This video from smirky pop science guru Brian Cox explains time dilation with a "stationary" and "moving" light clock. https://www.youtube.com/shorts/b2Vd9HGB5XQ
However since the foundation of Special Relativity is that all motion is relative, it is impossible to say one frame is "moving" and therefore impossible to say that only one frame is "slowed down". Both would have to be "slowed down" relative to the other. In other words the slowing in this thought experiment is just from the perspective of a frame of reference, but not real.
So why then does academia and the media insist Einstein's theory explains true and LASTING clock slowing? Is it an intentional conspiracy? I'm not so sure. Although perhaps those at the very top know better and pursue real science without relativity, it wouldn't be the first time science went astray organically.
It may be divine judgement on an immoral relativist world. And to that end I say good and "thy will be done". But for those of us who seek real truth in science, Einstein's work must be overturned. Herein lies an advantage for the decentralized over the well funded & centralized.
Or maybe I'm wrong and just a kook. Perhaps my tiny theistic brain can't grasp the complexity of Einstein's theories and should leave the thinking to those genius physicists. But until those genius physicists start doing anything truly ground breaking with relativity instead of chasing after black holes, "dark matter" and "gravitational waves", I'll stand by my reasoning.
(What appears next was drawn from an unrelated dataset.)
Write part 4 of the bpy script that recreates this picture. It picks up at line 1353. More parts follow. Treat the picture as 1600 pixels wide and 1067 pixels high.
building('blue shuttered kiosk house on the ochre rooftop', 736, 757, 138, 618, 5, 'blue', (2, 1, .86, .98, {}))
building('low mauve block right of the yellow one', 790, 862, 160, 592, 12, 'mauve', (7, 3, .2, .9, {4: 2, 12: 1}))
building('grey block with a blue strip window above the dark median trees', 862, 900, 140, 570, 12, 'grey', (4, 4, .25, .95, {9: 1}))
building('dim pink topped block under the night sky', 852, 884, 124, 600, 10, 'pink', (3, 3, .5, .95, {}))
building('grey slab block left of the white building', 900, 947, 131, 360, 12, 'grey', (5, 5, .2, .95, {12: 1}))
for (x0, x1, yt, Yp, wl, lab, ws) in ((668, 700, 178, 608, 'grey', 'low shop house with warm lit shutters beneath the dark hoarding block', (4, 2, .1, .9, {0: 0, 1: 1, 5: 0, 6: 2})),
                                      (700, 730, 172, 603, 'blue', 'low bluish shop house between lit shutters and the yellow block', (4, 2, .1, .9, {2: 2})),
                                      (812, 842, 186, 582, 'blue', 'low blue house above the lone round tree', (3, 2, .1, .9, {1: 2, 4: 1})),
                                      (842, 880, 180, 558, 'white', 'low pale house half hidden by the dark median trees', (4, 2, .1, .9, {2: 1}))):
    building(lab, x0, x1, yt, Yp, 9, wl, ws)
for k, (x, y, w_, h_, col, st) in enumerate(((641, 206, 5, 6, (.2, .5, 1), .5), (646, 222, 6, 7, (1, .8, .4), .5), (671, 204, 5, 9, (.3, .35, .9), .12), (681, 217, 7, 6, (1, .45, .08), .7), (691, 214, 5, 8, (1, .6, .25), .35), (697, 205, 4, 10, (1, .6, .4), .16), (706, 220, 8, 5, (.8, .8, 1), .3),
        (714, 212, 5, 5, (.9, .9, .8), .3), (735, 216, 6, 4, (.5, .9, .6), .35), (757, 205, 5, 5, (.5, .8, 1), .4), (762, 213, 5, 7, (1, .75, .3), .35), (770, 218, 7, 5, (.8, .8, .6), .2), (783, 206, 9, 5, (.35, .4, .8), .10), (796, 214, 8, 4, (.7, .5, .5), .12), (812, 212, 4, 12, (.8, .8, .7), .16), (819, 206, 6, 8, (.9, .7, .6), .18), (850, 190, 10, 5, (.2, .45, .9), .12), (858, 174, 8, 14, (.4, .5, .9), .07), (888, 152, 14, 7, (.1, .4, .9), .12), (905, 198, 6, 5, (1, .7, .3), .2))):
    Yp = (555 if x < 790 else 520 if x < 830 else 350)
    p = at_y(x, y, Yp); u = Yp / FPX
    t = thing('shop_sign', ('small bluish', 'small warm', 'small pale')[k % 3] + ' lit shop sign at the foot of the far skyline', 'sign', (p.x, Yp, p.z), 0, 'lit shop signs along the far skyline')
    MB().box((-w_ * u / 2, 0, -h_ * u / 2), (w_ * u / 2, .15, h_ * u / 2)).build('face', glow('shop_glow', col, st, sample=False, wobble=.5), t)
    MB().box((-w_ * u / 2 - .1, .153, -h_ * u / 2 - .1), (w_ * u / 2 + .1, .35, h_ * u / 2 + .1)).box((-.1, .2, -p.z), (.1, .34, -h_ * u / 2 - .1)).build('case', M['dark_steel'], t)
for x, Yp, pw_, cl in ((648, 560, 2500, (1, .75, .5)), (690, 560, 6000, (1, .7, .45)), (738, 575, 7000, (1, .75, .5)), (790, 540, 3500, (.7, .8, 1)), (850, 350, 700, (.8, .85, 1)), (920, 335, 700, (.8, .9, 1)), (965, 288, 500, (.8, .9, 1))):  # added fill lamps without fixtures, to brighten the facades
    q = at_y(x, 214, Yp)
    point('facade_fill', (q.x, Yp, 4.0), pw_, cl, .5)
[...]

In science, postulations/imaginings/guesses only have a place in hypothesis generation. The purpose of hypotheses is only to be experimentally verified or refuted. A hypothesis only becomes science after experimentally verified, and a valid hypothesis can never invoke fictional imaginings as a cause (ex "zeus caused this").
Newton understood that what he was doing was so blatantly unscientific that he famously didn't even attempt to formulate a hypothesis for gravitation - and of course - nor any experiment to test or validate it.
He just made it up (sort of, the concept already existed - credited to the ancient greeks - he really just "invoked" it)
He wasn't even observing physical laws - he was observing lights in the sky and then using math and fantasy to make up laws. This is, of course, completely unacceptable in science and inherently unscientific. Experiment is the driving engine of science, not fiction/imagination/math.
It is science to do as you describe - it is called "natural law", merely the description (in any language, mathematics included - but traditionally ... english) of what is. However, again, natural law cannot include fantasy/fiction nor speculate on cause (as newton's "law" blatantly did).
No, as i said - he merely "invoked" ones that rich ancient greeks had concocted while sitting on their asses, musing on reality.
It is hardly better.
True. And it is a simple explanation why relativity is clearly wrong. Paradoxes that are irreconcilable with reality as well as unobserved are not a "badge of honor" (as they are often misrepresented as) for a framework designed to describe/explain it.
Keeping in mind that i generally agree that newtons "sin" was less egregious, he did exactly that - and every physicist worth their salt since has loathed him for introducing magic into physics. "Spooky action at a distance", something (mass) acting upon something (mass) through nothing is absolutely anathema to physics.
It is the war of rational positivism vs pure theory. One is science, the other isn't.
All that said, and largely agreeing with your position in many respects - it is worth mentioning that - just like "newton's folly" - relativity is useful in certain contexts and matches with what we observe.
For instance, when we try to accelerate a particle - even in the best vacuum we can muster, for instance, it does not take the energy that newton's equations predict - but the ones that relativity does. This is one example of many. It is kept and taught not so much because it is correct, but because it is useful in certain contexts.
Also, einstein is a patron saint of scientism and they paid a LOT of money to secure that title. They won't give it up easily.